__Work to be completed__. Copy out all of the material exactly.

═══

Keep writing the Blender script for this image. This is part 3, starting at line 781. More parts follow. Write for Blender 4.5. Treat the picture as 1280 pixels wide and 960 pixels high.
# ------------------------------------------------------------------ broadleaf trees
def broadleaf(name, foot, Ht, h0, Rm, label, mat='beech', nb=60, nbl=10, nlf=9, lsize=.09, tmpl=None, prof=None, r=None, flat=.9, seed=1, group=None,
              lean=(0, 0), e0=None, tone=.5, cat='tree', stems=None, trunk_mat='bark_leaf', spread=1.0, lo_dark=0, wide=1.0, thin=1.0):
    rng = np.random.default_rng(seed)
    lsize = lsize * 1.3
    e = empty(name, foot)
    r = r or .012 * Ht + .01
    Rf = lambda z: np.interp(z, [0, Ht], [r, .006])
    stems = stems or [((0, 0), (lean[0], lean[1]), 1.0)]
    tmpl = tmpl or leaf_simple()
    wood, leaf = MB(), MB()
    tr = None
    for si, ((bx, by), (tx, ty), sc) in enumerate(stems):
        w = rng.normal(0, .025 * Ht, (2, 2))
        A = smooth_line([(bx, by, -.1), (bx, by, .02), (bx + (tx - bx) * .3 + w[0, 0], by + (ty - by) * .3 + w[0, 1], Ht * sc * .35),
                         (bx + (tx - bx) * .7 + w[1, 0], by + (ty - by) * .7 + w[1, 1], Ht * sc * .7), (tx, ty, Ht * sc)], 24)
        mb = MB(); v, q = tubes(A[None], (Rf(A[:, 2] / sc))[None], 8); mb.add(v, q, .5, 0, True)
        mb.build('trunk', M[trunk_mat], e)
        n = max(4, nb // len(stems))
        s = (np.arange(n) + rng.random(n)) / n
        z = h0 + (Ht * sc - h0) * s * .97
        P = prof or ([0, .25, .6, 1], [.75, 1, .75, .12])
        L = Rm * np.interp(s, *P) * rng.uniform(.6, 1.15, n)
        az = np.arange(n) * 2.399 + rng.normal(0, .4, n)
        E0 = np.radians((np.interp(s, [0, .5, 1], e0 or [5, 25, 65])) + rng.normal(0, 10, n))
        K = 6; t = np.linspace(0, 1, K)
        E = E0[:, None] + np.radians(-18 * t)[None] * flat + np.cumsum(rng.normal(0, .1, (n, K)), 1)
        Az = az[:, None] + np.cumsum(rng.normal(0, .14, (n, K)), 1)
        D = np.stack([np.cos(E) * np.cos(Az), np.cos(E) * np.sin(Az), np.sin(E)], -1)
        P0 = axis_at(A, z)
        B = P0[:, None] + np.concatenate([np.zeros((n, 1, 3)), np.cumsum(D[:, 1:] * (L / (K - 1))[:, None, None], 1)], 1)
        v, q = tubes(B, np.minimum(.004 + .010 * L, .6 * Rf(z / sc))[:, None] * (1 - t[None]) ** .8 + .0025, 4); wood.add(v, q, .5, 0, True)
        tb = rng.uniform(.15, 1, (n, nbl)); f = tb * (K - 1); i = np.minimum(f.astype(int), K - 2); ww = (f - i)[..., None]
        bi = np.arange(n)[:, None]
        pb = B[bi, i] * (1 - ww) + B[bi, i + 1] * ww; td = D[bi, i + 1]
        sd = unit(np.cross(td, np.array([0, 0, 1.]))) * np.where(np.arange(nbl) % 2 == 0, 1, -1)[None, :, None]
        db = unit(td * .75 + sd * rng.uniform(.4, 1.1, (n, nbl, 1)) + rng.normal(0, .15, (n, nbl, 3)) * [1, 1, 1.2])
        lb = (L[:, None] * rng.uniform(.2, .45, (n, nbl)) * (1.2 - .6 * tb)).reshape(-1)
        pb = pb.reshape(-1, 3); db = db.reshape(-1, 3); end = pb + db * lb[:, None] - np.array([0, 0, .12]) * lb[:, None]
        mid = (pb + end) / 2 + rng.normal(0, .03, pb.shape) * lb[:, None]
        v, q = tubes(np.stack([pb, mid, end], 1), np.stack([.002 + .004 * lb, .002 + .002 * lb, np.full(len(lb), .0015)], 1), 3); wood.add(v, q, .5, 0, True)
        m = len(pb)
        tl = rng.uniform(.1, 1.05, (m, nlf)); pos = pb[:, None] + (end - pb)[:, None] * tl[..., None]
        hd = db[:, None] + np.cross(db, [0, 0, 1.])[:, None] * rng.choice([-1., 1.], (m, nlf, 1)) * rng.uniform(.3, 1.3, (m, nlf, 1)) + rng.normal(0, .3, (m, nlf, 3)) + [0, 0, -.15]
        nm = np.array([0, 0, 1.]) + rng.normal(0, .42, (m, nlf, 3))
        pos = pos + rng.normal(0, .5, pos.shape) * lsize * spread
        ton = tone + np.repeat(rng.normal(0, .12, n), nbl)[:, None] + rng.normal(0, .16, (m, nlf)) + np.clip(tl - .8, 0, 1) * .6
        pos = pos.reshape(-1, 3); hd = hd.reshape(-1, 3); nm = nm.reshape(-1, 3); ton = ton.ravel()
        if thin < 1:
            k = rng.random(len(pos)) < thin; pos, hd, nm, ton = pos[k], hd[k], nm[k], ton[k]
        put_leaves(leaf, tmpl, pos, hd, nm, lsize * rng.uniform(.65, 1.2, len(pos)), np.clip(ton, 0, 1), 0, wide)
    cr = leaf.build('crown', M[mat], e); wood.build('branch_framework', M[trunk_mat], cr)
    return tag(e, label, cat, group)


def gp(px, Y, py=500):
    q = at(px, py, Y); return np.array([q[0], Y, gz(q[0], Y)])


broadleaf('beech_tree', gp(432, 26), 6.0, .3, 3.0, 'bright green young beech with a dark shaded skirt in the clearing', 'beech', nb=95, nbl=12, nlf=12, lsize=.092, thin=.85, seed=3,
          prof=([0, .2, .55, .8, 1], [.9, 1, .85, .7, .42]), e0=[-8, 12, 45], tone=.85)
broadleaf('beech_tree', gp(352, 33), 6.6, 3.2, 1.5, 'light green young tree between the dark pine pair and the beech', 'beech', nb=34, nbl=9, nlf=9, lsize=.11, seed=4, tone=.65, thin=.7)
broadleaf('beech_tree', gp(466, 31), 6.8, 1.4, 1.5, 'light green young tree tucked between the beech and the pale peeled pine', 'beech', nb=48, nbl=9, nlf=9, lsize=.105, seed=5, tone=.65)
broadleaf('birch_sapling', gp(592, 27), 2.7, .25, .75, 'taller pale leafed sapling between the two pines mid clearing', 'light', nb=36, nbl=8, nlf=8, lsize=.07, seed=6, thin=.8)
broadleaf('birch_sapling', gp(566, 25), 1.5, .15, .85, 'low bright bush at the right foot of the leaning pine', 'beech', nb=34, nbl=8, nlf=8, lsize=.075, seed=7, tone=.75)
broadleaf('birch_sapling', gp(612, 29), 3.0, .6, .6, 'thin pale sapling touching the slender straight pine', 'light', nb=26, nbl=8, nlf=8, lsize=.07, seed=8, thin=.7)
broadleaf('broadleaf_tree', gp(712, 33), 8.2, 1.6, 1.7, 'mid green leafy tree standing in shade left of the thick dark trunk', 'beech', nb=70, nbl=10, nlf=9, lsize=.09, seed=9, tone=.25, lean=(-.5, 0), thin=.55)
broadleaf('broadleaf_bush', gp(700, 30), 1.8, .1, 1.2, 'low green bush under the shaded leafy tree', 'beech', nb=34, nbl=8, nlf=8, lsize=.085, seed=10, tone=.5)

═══

__Worked answer__.
Keep writing the Blender script for this image. This is part 3, starting at line 781. More parts follow. Write for Blender 4.5. Treat the picture as 1280 pixels wide and 960 pixels high.
# ------------------------------------------------------------------ broadleaf trees
def broadleaf(name, foot, Ht, h0, Rm, label, mat='beech', nb=60, nbl=10, nlf=9, lsize=.09, tmpl=None, prof=None, r=None, flat=.9, seed=1, group=None,
              lean=(0, 0), e0=None, tone=.5, cat='tree', stems=None, trunk_mat='bark_leaf', spread=1.0, lo_dark=0, wide=1.0, thin=1.0):
    rng = np.random.default_rng(seed)
    lsize = lsize * 1.3
    e = empty(name, foot)
    r = r or .012 * Ht + .01
    Rf = lambda z: np.interp(z, [0, Ht], [r, .006])
    stems = stems or [((0, 0), (lean[0], lean[1]), 1.0)]
    tmpl = tmpl or leaf_simple()
    wood, leaf = MB(), MB()
    tr = None
    for si, ((bx, by), (tx, ty), sc) in enumerate(stems):
        w = rng.normal(0, .025 * Ht, (2, 2))
        A = smooth_line([(bx, by, -.1), (bx, by, .02), (bx + (tx - bx) * .3 + w[0, 0], by + (ty - by) * .3 + w[0, 1], Ht * sc * .35),
                         (bx + (tx - bx) * .7 + w[1, 0], by + (ty - by) * .7 + w[1, 1], Ht * sc * .7), (tx, ty, Ht * sc)], 24)
        mb = MB(); v, q = tubes(A[None], (Rf(A[:, 2] / sc))[None], 8); mb.add(v, q, .5, 0, True)
        mb.build('trunk', M[trunk_mat], e)
        n = max(4, nb // len(stems))
        s = (np.arange(n) + rng.random(n)) / n
        z = h0 + (Ht * sc - h0) * s * .97
        P = prof or ([0, .25, .6, 1], [.75, 1, .75, .12])
        L = Rm * np.interp(s, *P) * rng.uniform(.6, 1.15, n)
        az = np.arange(n) * 2.399 + rng.normal(0, .4, n)
        E0 = np.radians((np.interp(s, [0, .5, 1], e0 or [5, 25, 65])) + rng.normal(0, 10, n))
        K = 6; t = np.linspace(0, 1, K)
        E = E0[:, None] + np.radians(-18 * t)[None] * flat + np.cumsum(rng.normal(0, .1, (n, K)), 1)
        Az = az[:, None] + np.cumsum(rng.normal(0, .14, (n, K)), 1)
        D = np.stack([np.cos(E) * np.cos(Az), np.cos(E) * np.sin(Az), np.sin(E)], -1)
        P0 = axis_at(A, z)
        B = P0[:, None] + np.concatenate([np.zeros((n, 1, 3)), np.cumsum(D[:, 1:] * (L / (K - 1))[:, None, None], 1)], 1)
        v, q = tubes(B, np.minimum(.004 + .010 * L, .6 * Rf(z / sc))[:, None] * (1 - t[None]) ** .8 + .0025, 4); wood.add(v, q, .5, 0, True)
        tb = rng.uniform(.15, 1, (n, nbl)); f = tb * (K - 1); i = np.minimum(f.astype(int), K - 2); ww = (f - i)[..., None]
        bi = np.arange(n)[:, None]
        pb = B[bi, i] * (1 - ww) + B[bi, i + 1] * ww; td = D[bi, i + 1]
        sd = unit(np.cross(td, np.array([0, 0, 1.]))) * np.where(np.arange(nbl) % 2 == 0, 1, -1)[None, :, None]
        db = unit(td * .75 + sd * rng.uniform(.4, 1.1, (n, nbl, 1)) + rng.normal(0, .15, (n, nbl, 3)) * [1, 1, 1.2])
        lb = (L[:, None] * rng.uniform(.2, .45, (n, nbl)) * (1.2 - .6 * tb)).reshape(-1)
        pb = pb.reshape(-1, 3); db = db.reshape(-1, 3); end = pb + db * lb[:, None] - np.array([0, 0, .12]) * lb[:, None]
        mid = (pb + end) / 2 + rng.normal(0, .03, pb.shape) * lb[:, None]
        v, q = tubes(np.stack([pb, mid, end], 1), np.stack([.002 + .004 * lb, .002 + .002 * lb, np.full(len(lb), .0015)], 1), 3); wood.add(v, q, .5, 0, True)
        m = len(pb)
        tl = rng.uniform(.1, 1.05, (m, nlf)); pos = pb[:, None] + (end - pb)[:, None] * tl[..., None]
        hd = db[:, None] + np.cross(db, [0, 0, 1.])[:, None] * rng.choice([-1., 1.], (m, nlf, 1)) * rng.uniform(.3, 1.3, (m, nlf, 1)) + rng.normal(0, .3, (m, nlf, 3)) + [0, 0, -.15]
        nm = np.array([0, 0, 1.]) + rng.normal(0, .42, (m, nlf, 3))
        pos = pos + rng.normal(0, .5, pos.shape) * lsize * spread
        ton = tone + np.repeat(rng.normal(0, .12, n), nbl)[:, None] + rng.normal(0, .16, (m, nlf)) + np.clip(tl - .8, 0, 1) * .6
        pos = pos.reshape(-1, 3); hd = hd.reshape(-1, 3); nm = nm.reshape(-1, 3); ton = ton.ravel()
        if thin < 1:
            k = rng.random(len(pos)) < thin; pos, hd, nm, ton = pos[k], hd[k], nm[k], ton[k]
        put_leaves(leaf, tmpl, pos, hd, nm, lsize * rng.uniform(.65, 1.2, len(pos)), np.clip(ton, 0, 1), 0, wide)
    cr = leaf.build('crown', M[mat], e); wood.build('branch_framework', M[trunk_mat], cr)
    return tag(e, label, cat, group)


def gp(px, Y, py=500):
    q = at(px, py, Y); return np.array([q[0], Y, gz(q[0], Y)])


broadleaf('beech_tree', gp(432, 26), 6.0, .3, 3.0, 'bright green young beech with a dark shaded skirt in the clearing', 'beech', nb=95, nbl=12, nlf=12, lsize=.092, thin=.85, seed=3,
          prof=([0, .2, .55, .8, 1], [.9, 1, .85, .7, .42]), e0=[-8, 12, 45], tone=.85)
broadleaf('beech_tree', gp(352, 33), 6.6, 3.2, 1.5, 'light green young tree between the dark pine pair and the beech', 'beech', nb=34, nbl=9, nlf=9, lsize=.11, seed=4, tone=.65, thin=.7)
broadleaf('beech_tree', gp(466, 31), 6.8, 1.4, 1.5, 'light green young tree tucked between the beech and the pale peeled pine', 'beech', nb=48, nbl=9, nlf=9, lsize=.105, seed=5, tone=.65)
broadleaf('birch_sapling', gp(592, 27), 2.7, .25, .75, 'taller pale leafed sapling between the two pines mid clearing', 'light', nb=36, nbl=8, nlf=8, lsize=.07, seed=6, thin=.8)
broadleaf('birch_sapling', gp(566, 25), 1.5, .15, .85, 'low bright bush at the right foot of the leaning pine', 'beech', nb=34, nbl=8, nlf=8, lsize=.075, seed=7, tone=.75)
broadleaf('birch_sapling', gp(612, 29), 3.0, .6, .6, 'thin pale sapling touching the slender straight pine', 'light', nb=26, nbl=8, nlf=8, lsize=.07, seed=8, thin=.7)
broadleaf('broadleaf_tree', gp(712, 33), 8.2, 1.6, 1.7, 'mid green leafy tree standing in shade left of the thick dark trunk', 'beech', nb=70, nbl=10, nlf=9, lsize=.09, seed=9, tone=.25, lean=(-.5, 0), thin=.55)
broadleaf('broadleaf_bush', gp(700, 30), 1.8, .1, 1.2, 'low green bush under the shaded leafy tree', 'beech', nb=34, nbl=8, nlf=8, lsize=.085, seed=10, tone=.5)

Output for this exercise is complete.